* YOUR TASK: Using the entries shown below, output the line containing "Build this scene", the line containing "NR = np.random.RandomState(11)", and every line between them, exactly. Pictures are omitted.

Records with scene code

────────────────

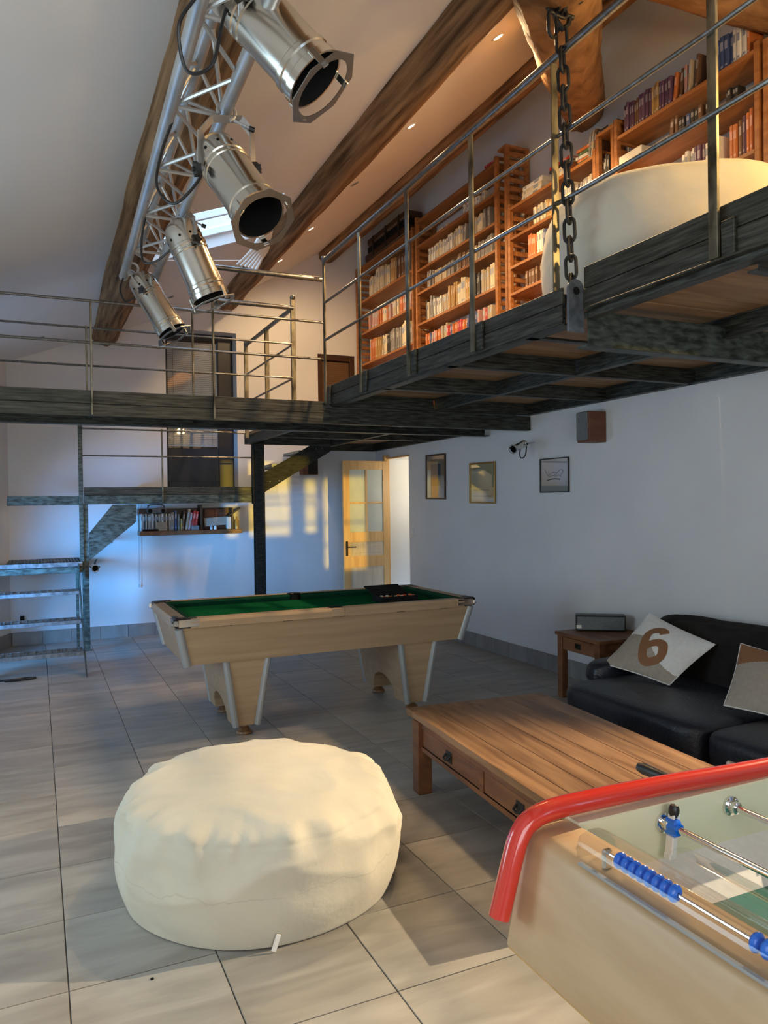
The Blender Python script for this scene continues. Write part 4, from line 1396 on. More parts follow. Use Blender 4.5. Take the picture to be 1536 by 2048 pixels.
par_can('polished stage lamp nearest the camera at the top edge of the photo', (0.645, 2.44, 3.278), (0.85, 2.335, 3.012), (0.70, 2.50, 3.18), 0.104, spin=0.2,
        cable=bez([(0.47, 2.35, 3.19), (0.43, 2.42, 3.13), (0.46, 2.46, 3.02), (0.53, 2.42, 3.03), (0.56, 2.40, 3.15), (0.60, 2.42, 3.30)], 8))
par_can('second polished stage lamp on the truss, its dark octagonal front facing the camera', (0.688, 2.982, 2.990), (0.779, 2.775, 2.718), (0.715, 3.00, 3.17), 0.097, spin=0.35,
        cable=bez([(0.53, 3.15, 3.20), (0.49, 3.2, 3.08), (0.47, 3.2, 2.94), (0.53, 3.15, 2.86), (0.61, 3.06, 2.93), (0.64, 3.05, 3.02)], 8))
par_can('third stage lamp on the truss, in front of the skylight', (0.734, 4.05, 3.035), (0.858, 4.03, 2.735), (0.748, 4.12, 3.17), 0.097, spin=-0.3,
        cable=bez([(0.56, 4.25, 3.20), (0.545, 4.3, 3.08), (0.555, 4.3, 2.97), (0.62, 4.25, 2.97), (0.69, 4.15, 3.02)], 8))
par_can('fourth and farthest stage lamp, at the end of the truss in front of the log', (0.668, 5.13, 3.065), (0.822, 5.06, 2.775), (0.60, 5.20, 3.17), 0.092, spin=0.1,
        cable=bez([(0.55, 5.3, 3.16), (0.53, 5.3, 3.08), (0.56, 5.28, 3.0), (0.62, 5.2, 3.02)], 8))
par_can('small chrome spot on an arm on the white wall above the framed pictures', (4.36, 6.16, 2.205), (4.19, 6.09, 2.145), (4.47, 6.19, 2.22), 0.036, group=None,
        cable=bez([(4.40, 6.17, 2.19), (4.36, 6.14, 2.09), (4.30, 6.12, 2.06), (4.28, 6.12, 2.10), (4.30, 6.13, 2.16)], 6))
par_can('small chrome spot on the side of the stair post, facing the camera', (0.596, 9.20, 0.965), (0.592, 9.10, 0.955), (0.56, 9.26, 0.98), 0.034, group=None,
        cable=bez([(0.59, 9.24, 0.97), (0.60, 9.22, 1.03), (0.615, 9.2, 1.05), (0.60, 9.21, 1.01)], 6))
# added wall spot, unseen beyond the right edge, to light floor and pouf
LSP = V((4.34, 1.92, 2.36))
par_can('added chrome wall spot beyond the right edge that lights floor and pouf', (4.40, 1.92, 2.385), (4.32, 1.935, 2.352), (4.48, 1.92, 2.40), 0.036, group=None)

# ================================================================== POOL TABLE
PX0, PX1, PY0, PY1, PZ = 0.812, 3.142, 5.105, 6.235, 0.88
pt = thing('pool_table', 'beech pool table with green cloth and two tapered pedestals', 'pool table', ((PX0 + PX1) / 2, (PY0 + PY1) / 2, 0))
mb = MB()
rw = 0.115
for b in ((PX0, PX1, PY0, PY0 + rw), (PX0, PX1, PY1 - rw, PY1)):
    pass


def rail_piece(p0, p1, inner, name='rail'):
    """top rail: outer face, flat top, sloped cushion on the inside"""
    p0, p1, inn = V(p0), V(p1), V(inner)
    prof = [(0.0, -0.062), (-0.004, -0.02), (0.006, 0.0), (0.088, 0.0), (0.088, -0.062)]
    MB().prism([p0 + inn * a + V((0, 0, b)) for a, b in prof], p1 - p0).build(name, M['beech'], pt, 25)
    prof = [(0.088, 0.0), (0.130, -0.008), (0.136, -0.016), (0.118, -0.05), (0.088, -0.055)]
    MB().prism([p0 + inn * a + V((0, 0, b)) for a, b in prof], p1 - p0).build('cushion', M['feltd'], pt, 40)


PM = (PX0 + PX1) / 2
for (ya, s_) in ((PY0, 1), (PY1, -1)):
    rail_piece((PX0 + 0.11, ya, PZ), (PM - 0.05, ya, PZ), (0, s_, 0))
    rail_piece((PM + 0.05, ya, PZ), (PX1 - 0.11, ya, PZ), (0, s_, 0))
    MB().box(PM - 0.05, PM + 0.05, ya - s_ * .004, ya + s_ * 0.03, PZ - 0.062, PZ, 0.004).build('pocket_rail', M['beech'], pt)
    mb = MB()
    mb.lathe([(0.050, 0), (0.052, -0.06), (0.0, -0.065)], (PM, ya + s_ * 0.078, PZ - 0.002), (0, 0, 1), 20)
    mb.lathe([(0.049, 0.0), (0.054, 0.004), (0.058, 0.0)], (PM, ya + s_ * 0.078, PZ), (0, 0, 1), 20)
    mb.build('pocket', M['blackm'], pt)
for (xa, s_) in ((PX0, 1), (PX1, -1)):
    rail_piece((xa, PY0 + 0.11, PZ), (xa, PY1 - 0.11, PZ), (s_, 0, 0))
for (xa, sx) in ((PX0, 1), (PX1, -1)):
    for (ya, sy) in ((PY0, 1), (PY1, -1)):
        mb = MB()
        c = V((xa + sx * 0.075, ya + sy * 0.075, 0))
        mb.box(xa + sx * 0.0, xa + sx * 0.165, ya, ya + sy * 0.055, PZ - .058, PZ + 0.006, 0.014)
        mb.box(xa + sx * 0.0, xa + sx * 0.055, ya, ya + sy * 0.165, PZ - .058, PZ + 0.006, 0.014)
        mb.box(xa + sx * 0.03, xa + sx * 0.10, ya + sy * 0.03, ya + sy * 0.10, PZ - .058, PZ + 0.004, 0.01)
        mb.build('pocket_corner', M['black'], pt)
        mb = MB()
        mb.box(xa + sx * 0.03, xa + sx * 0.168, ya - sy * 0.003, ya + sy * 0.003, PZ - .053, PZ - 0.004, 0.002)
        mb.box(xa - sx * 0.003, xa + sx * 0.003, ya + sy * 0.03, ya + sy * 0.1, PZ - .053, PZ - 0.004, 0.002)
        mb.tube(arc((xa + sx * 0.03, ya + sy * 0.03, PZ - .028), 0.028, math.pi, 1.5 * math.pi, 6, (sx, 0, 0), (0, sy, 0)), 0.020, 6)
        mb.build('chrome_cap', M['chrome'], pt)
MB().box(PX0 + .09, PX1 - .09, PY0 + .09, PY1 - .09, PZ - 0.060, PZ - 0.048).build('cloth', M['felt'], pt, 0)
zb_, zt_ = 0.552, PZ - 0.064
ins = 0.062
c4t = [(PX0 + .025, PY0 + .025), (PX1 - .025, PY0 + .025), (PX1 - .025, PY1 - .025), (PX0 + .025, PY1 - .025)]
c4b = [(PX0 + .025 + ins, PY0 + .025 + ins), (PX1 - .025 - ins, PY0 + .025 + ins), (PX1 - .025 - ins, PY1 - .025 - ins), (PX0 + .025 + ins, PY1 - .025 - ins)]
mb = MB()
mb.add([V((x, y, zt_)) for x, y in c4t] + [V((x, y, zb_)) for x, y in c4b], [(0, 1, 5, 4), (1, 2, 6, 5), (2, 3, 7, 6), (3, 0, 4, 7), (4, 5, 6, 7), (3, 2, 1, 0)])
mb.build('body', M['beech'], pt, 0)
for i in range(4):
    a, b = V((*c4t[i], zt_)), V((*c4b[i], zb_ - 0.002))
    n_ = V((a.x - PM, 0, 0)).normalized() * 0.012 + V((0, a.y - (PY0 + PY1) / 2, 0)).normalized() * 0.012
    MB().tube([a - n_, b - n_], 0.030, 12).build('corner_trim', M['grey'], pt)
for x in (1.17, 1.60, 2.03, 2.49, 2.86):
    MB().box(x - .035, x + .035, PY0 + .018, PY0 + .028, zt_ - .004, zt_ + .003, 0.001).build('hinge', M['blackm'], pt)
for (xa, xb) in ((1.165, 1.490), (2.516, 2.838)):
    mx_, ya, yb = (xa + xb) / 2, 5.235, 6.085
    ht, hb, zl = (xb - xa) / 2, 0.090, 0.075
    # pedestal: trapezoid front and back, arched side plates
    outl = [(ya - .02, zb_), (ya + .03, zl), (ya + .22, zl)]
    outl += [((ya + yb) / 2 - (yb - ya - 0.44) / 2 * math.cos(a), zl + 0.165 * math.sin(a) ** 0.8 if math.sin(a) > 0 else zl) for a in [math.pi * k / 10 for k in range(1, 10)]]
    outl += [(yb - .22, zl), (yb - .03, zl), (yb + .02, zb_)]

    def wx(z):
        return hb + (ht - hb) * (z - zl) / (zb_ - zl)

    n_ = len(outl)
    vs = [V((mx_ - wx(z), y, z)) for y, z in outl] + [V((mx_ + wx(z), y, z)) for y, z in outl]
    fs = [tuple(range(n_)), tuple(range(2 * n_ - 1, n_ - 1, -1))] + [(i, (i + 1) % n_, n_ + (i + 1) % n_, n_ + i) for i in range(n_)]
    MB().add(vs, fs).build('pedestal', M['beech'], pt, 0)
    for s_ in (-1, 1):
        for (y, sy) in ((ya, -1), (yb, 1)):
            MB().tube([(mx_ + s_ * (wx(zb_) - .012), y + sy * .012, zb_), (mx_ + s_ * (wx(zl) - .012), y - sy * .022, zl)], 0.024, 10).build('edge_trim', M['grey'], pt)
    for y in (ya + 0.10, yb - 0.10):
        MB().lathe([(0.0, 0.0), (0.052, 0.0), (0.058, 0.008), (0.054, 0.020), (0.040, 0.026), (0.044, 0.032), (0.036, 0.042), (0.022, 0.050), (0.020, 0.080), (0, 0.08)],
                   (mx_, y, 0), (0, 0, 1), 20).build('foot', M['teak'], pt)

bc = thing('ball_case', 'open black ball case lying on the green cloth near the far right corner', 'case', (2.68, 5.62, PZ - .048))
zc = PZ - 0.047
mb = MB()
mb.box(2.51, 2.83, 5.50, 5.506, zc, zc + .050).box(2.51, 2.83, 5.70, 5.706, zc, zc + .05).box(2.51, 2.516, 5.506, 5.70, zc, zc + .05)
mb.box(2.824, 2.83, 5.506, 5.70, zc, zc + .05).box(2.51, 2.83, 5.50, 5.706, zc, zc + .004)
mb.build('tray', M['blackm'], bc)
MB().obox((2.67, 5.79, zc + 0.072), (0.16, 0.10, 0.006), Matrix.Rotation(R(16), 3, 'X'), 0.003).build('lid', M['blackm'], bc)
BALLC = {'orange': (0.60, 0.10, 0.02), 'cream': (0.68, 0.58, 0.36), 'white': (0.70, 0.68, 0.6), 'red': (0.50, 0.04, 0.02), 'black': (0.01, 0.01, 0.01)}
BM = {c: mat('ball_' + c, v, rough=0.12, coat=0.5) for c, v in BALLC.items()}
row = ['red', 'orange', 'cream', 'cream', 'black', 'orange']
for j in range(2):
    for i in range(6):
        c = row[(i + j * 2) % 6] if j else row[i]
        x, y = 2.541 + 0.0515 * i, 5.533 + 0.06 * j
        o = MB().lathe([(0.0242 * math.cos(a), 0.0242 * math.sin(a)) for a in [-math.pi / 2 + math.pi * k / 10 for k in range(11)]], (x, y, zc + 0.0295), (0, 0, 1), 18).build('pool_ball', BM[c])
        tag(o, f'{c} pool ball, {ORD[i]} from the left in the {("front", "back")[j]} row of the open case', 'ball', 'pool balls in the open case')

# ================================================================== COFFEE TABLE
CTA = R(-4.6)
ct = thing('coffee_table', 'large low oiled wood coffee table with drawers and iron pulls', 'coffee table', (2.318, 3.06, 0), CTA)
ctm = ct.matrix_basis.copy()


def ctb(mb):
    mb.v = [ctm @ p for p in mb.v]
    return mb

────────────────

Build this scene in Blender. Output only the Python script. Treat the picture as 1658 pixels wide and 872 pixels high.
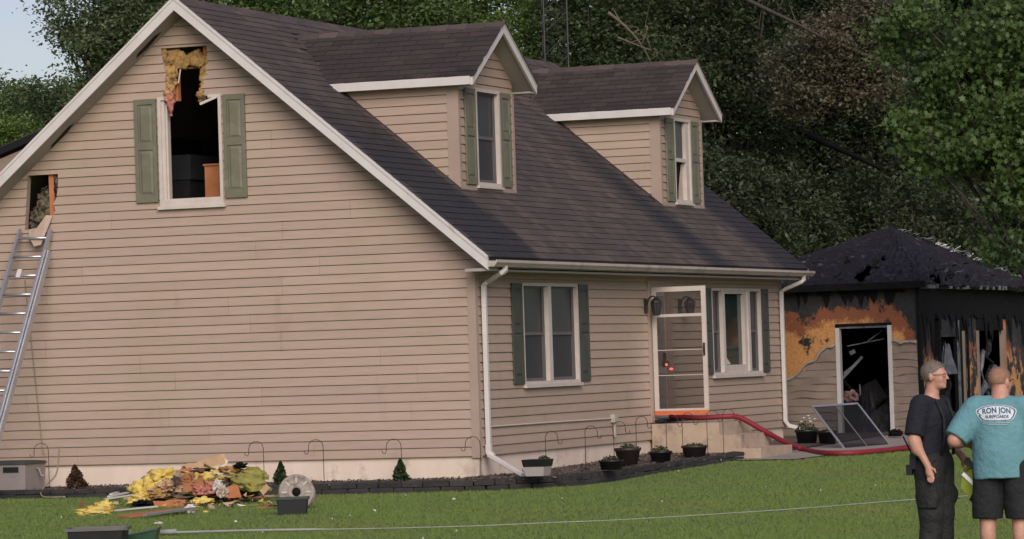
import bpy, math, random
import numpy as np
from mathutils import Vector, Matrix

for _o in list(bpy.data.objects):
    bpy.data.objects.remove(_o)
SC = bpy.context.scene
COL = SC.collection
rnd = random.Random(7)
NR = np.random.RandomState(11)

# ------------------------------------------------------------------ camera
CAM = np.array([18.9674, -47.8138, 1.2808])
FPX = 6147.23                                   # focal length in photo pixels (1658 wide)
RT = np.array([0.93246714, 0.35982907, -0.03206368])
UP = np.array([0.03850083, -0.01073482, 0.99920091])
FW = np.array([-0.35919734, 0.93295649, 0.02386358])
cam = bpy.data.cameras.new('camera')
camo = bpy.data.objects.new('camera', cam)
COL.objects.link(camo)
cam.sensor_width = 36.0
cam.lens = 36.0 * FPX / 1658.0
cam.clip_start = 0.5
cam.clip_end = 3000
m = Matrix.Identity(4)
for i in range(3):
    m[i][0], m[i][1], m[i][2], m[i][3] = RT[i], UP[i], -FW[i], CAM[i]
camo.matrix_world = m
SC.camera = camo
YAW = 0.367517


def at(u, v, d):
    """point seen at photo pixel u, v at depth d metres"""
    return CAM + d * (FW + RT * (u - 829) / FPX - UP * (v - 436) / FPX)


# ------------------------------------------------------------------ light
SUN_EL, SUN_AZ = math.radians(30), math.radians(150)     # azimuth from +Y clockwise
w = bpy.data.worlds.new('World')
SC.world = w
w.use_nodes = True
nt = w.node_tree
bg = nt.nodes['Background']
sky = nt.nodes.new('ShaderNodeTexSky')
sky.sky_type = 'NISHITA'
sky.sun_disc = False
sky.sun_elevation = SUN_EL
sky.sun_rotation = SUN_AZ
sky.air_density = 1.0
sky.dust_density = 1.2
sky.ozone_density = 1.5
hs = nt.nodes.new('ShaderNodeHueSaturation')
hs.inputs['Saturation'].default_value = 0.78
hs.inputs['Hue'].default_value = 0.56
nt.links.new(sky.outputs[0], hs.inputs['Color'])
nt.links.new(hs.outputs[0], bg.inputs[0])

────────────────

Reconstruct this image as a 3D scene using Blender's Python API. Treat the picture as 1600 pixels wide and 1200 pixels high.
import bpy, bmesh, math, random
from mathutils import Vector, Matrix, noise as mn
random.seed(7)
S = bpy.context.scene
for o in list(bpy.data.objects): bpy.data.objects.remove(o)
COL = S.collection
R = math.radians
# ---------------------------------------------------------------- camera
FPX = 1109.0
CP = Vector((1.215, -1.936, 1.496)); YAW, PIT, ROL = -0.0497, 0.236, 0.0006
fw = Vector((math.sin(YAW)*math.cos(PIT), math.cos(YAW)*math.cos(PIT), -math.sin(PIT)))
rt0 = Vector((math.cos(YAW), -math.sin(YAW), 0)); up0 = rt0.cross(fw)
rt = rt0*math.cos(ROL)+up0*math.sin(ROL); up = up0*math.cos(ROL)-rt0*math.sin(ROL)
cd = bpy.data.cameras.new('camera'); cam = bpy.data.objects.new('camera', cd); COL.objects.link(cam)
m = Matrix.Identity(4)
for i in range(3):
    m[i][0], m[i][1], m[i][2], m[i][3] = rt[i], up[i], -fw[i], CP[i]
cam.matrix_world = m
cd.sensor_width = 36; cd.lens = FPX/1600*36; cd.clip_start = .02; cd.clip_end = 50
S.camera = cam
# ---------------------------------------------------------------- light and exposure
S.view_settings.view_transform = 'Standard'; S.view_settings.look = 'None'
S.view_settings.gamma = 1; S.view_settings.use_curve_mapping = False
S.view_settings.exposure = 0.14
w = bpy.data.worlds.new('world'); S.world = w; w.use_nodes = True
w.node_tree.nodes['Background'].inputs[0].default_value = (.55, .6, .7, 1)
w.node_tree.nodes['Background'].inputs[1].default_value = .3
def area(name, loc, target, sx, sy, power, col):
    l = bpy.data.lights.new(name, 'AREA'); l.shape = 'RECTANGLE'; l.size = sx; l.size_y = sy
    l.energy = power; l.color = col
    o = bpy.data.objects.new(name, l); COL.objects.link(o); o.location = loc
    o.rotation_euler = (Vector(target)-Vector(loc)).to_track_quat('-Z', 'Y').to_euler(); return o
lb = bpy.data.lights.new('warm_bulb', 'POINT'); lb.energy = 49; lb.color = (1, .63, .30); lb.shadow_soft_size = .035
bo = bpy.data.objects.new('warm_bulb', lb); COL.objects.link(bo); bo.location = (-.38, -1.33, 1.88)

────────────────

* THE ANSWER:
Build this scene in Blender. Output only the Python script. Treat the picture as 1658 pixels wide and 872 pixels high.
import bpy, math, random
import numpy as np
from mathutils import Vector, Matrix

for _o in list(bpy.data.objects):
    bpy.data.objects.remove(_o)
SC = bpy.context.scene
COL = SC.collection
rnd = random.Random(7)
NR = np.random.RandomState(11)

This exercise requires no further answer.